President John Dramani Mahama’s 2026 New Year message highlighted changes in Ghana’s fiscal and external financing strategy, emphasizing debt renegotiation and a recalibrated partnership with the International Monetary Fund. The address reflects growing confidence that the country is moving beyond emergency stabilization toward a more sustainable and self-reliant fiscal trajectory.
The President confirmed that Ghana has “successfully completed the renegotiation of our debt obligations on terms that protect our sovereignty while ensuring sustainability.” For markets, this development carries important implications for debt servicing pressures, fiscal space, and sovereign risk perception. The restructuring process, closely watched by domestic and international investors, has eased immediate repayment burdens while reinforcing Ghana’s commitment to responsible fiscal management.
Beyond the technical outcome of the renegotiation, the administration has sought to reframe Ghana’s engagement with multilateral partners. President Mahama noted that the country is “beginning the process of exiting the IMF program with dignity, not as supplicants but as partners.” This reflects an effort to reposition Ghana from crisis management to partnership-driven engagement, signaling greater confidence in domestic policy capacity and economic governance.
The evolving relationship with the IMF is particularly relevant to the business community. While the Fund’s program has provided credibility and policy discipline during a period of acute stress, firms have remained attentive to its impact on taxation, public spending, and credit conditions. The prospect of a structured and orderly exit suggests a gradual easing of policy constraints, creating room for growth-supportive measures while maintaining fiscal prudence.

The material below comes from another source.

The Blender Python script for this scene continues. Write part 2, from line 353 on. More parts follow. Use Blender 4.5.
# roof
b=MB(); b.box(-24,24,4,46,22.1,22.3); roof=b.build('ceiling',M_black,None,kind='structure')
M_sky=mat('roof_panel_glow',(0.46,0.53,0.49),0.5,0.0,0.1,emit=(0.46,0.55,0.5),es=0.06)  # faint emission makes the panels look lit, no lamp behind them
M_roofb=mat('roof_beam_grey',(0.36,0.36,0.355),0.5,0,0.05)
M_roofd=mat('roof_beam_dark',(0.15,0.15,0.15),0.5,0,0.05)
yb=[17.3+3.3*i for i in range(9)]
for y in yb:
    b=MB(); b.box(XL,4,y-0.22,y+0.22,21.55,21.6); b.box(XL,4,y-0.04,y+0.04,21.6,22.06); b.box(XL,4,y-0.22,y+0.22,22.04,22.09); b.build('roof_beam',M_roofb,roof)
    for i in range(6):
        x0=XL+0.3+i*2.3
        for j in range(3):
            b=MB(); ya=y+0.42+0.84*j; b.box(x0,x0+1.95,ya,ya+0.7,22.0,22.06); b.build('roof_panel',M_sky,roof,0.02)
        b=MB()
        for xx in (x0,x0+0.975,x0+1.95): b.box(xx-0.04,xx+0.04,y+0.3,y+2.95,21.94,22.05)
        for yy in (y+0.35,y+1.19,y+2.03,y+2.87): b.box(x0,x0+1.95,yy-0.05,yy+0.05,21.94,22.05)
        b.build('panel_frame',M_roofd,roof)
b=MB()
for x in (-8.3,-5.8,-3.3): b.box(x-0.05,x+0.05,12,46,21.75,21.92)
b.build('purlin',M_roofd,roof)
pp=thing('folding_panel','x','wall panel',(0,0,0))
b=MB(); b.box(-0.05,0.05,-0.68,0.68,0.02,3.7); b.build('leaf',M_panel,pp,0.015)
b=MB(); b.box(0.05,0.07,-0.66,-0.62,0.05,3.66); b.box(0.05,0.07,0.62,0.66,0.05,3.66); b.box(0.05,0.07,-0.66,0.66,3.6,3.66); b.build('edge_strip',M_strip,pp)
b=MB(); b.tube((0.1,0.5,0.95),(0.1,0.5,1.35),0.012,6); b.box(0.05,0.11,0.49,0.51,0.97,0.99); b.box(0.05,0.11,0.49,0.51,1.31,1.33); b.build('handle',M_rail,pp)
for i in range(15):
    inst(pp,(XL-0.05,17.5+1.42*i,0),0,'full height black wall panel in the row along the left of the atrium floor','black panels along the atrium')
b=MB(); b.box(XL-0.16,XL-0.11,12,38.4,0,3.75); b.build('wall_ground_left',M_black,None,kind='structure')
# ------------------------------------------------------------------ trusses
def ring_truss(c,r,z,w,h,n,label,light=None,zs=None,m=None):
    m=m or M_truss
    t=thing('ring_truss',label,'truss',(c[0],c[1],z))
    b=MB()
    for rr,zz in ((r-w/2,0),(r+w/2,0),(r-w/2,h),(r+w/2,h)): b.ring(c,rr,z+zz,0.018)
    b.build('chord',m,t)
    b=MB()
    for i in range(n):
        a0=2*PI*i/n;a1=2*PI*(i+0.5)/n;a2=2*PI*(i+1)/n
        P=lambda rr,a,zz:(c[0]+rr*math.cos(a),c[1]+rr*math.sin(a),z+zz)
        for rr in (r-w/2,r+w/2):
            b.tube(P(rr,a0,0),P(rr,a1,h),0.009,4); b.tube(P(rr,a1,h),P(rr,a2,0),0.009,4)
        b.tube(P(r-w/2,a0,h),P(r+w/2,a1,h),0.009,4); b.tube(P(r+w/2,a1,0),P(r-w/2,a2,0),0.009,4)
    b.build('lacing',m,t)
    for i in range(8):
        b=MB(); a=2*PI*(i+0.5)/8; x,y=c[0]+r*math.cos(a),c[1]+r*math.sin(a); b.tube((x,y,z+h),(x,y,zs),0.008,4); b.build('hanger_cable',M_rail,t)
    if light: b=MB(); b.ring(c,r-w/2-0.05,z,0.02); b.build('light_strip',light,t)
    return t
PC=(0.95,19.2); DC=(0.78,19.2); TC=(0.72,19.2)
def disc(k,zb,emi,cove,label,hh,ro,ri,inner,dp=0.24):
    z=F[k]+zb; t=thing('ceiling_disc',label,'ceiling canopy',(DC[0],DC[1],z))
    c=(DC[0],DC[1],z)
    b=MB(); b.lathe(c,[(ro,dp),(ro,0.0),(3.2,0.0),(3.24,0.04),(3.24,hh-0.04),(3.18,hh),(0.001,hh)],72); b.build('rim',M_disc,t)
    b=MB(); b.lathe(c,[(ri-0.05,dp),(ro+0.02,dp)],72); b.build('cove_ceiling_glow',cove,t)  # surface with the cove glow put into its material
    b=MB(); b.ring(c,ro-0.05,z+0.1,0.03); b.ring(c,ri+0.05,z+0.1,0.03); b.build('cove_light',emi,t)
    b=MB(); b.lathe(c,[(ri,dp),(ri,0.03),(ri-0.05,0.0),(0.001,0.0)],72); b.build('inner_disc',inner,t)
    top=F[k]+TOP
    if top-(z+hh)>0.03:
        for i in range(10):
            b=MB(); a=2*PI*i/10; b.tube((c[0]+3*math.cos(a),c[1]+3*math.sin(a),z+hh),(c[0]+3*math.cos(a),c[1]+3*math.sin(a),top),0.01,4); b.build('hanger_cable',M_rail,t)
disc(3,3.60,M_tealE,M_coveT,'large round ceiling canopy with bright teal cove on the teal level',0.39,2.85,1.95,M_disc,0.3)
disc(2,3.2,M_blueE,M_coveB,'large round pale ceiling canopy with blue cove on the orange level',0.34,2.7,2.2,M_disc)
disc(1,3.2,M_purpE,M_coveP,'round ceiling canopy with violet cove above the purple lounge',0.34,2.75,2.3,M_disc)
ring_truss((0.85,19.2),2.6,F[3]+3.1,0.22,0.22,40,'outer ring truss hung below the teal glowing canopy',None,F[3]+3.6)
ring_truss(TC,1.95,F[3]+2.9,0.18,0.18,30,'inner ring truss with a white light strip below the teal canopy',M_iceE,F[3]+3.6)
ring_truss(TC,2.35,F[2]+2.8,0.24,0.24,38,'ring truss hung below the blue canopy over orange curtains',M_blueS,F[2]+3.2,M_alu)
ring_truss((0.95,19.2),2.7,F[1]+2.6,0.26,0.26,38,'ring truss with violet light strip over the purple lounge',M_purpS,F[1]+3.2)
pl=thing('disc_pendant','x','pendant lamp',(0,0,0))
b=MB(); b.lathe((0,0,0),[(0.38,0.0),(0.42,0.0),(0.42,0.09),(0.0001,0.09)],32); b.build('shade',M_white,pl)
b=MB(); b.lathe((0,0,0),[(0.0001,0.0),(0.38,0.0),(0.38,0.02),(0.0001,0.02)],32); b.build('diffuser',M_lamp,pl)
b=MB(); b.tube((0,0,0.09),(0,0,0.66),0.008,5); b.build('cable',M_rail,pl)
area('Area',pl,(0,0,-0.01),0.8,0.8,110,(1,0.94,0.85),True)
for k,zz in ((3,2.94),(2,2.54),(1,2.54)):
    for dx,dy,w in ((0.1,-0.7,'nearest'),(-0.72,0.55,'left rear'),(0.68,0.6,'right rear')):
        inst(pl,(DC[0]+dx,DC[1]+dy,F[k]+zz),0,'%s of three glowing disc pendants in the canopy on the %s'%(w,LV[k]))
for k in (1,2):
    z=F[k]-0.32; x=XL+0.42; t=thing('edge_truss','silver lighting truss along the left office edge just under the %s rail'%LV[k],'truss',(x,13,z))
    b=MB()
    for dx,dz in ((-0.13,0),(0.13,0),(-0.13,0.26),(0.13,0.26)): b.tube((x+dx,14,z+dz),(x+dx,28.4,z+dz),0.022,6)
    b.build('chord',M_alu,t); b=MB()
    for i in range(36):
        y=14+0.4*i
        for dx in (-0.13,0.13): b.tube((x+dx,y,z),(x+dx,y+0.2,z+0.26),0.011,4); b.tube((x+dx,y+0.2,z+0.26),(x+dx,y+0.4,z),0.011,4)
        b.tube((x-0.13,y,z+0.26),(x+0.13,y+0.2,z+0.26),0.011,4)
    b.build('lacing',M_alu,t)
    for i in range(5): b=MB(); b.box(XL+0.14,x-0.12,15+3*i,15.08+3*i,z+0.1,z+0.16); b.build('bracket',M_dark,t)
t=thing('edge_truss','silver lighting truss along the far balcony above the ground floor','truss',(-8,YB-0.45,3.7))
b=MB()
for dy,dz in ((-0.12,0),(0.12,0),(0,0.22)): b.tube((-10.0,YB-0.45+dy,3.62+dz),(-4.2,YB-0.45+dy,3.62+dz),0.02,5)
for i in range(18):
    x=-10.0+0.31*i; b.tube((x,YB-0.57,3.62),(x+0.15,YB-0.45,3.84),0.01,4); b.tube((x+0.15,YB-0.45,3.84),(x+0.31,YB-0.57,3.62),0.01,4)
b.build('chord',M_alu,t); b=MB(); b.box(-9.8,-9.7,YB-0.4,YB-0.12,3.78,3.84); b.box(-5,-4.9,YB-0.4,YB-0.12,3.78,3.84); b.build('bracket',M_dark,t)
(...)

President Mahama further emphasized that “Ghana has restored its credibility with its international partners,” a statement that resonates strongly with investors assessing country risk. Restored credibility improves access to international capital markets, supports negotiations with development finance institutions, and strengthens Ghana’s standing in bilateral and multilateral engagements. It also contributes to lower risk premiums, which can translate into reduced borrowing costs over time.
Improved debt sustainability and enhanced fiscal credibility provide a more predictable operating environment. Reduced uncertainty around sovereign finances supports long-term investment planning, particularly in capital-intensive sectors such as infrastructure, energy, and manufacturing. Financial institutions also stand to benefit from improved sovereign risk metrics, which influence lending rates and balance sheet stability.